天皇ネタで一発ブラックなジョークを


朝の満員電車。ぎゅうぎゅう詰めの車内。目の前に立ったおじさんが夢中で携帯をいじっている。40を少しすぎたくらいのアタマの薄くなった小柄な人物。神経質そうな手つきでちゃかちゃかと携帯のキーを押している。なんだいおっさん不倫でもしてんのかよ朝からマメだねえとちらっと画面をのぞくと株の取り引きだった。満員電車の中で人目もはばからず、取引銀行→口座番号→パスワード→売買銘柄と手慣れた様子で株のネット取引を呼び出していた。おれパスワード見ちゃったよおじさん。

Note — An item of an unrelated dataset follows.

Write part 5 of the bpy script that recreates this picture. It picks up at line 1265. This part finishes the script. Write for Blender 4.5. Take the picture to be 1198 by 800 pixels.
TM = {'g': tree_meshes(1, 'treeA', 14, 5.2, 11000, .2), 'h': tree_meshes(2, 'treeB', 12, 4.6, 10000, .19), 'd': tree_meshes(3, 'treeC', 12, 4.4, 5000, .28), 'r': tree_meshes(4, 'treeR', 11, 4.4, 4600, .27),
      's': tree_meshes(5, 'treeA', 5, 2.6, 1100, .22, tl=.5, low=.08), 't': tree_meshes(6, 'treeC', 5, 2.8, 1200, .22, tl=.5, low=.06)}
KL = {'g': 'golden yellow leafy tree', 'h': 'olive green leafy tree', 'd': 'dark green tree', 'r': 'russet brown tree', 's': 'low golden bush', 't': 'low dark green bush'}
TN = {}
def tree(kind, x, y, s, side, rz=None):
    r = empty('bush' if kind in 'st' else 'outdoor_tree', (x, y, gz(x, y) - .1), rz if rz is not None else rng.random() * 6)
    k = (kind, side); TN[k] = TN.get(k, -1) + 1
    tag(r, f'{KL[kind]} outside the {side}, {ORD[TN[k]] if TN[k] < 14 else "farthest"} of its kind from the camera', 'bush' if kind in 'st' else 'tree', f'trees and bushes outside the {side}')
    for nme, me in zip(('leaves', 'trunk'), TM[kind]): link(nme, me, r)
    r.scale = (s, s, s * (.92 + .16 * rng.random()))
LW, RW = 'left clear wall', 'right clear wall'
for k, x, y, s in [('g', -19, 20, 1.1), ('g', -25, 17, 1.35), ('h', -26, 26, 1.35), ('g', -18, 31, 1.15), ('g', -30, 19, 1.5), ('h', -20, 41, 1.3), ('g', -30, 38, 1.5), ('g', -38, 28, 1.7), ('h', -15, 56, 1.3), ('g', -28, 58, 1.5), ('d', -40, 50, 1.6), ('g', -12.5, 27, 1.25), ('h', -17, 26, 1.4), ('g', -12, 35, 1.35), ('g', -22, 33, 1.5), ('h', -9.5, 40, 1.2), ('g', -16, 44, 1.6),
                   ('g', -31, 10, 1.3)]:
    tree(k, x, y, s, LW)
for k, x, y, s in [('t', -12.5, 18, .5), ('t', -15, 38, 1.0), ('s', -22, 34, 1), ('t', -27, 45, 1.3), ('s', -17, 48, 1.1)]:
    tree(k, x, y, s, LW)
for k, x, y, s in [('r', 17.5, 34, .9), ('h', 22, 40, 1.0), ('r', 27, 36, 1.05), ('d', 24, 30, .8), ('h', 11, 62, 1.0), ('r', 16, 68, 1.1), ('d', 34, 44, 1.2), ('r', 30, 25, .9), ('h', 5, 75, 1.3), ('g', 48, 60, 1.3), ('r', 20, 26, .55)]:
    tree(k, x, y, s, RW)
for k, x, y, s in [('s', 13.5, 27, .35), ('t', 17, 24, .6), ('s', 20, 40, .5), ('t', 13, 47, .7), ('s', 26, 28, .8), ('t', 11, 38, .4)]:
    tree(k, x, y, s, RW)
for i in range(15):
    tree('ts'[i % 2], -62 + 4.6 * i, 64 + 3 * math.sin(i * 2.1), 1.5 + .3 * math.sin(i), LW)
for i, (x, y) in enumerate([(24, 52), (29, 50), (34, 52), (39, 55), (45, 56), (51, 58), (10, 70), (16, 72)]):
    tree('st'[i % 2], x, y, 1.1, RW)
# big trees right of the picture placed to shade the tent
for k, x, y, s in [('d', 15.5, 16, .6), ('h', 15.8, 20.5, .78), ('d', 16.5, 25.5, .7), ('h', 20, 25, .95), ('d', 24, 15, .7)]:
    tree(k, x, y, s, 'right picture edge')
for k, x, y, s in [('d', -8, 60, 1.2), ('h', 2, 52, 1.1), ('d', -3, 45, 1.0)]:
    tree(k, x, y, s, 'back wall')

こんな人混みの中でそんなことやってて平気なのとこっちの方がはらはらしたのであった。不倫メールよりこっちの方がハレンチなような気がする。ライブドアの株をなんとか処分したくてあせっている人なんだろうかと一瞬アタマをよぎったが、彼は「三菱自動車」「売却」「OK」と流れるような指さばきで入力し、何事もなかったかのように携帯をコートのポケットにしまったのであった。本当に携帯で株の取り引きをやっている人なんているんだな。私にはSF小説の出来事のように思えたが、彼が特殊なケースではないのなら、株価はたぶん上がっていくんだろう。

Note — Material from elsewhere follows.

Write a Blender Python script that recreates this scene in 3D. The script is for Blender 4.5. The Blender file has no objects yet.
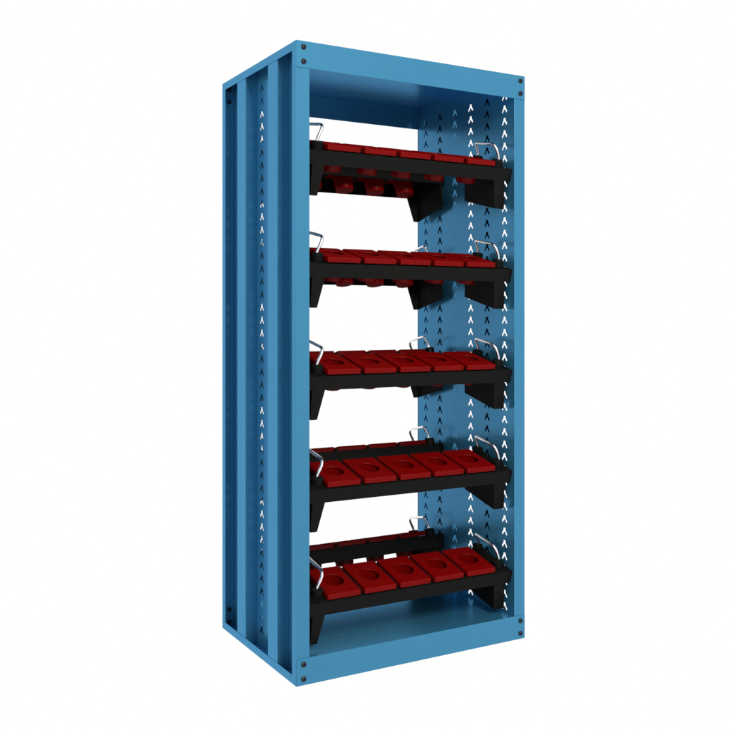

デンマークの風刺漫画をめぐるイスラム教徒の抗議と暴動。TBSのラジオ番組では、「ムハンマドを風刺漫画にするのは無神経だ」とデンマークの新聞社に批判的。番組にはイスラム問題の専門家が電話で参加し、「ヨーロッパ社会のイスラム蔑視の蓄積が背景にある」コメント。でも、15年前にサルマン・ラシュディの「悪魔の詩」で原理主義団体がラシュディの暗殺を示唆して以来、ヨーロッパ各国のメディアはイスラム問題を扱うときものすごく神経質になっている。もともと風刺の笑いはヨーロッパメディアの文化である。王室から福祉制度まで毒を含む笑いの矛先が向けられる。そこには社会に対して批判的な眼差しを向け、それを表現していくことが民主社会を支えるという基本的な了解がある。そうした中でイスラム問題を取りあげるときだけ、まるではれ物でも扱うような状況というのはどう見ても健全ではない。とくに最近は、作品の中でイスラム問題を取りあげたオランダの映画監督が暗殺され、イスラムについて語ること自体がタブーになっている。今回のデンマークの新聞は、こうしたイスラム問題を取り巻く息苦しい言論状況を打破しようとして編集者があえて攻撃的な企画をおこしたという。差別を意図した表現ではないのに暴力的な抗議をするのはあきらかに過剰反応である。この風刺画はブッシュ大統領イラク攻撃を十字軍にたとえたのとは性質が異なる。ヨーロッパのイスラム教徒には原理主義者が多いが、今回のようにインドネシアイスラム教徒まで大規模なデンマーク製品のボイコット運動をするというのは、イスラム教徒イコール原理主義者という印象をもたらし、ヨーロッパ社会にイスラム教徒への警戒心をさらに強めることになる。つまり、「言論の自由も民主主義の価値も尊重しない狂信的な人たち」というイスラム教徒につきまとうステレオタイプの強化である。イスラム問題にメディアが今以上に神経質になり何も言えない状況をつくることは、イスラム教徒自身が自分の首を絞めているように見える。イスラム教もキリスト教も仏教も創価学会オウム真理教ものみの塔も信じるのは勝手だが、それを批判する言論を封じるのは間違っている。



ラジオでは、番組ホストの荒川強啓が「我がニッポンはもっと大らかな国です、こんな神経質な状況はありません、なんたって結婚式は神式、葬式は仏式でやっちゃう国ですからねえ」とおどけていた。おいおい。もしも本気で日本がおおらかな社会だと思ってるのだとしたら、ぜひラジオ番組の中で、天皇をネタに一発ブラックなジョークをかまして欲しいところである。日本社会がおおらかかどうかがすぐにはっきりわかるはずだ。私は日本における政治と宗教の関係について、西洋社会よりもイスラム社会に近いと思っている。



このムハンマド風刺漫画事件で気になるのは、ブッシュ大統領イスラム教徒の抗議運動について「いち新聞社の風刺漫画に暴力的な抗議運動をするのは間違っている」と発言をくりかえしていることだ。イスラム問題であのおっさんが出てくると、文脈がずれてしまって話がややこしくなる。きっとデンマークの新聞社だって、ブッシュにだけは擁護してもらいたくないだろう。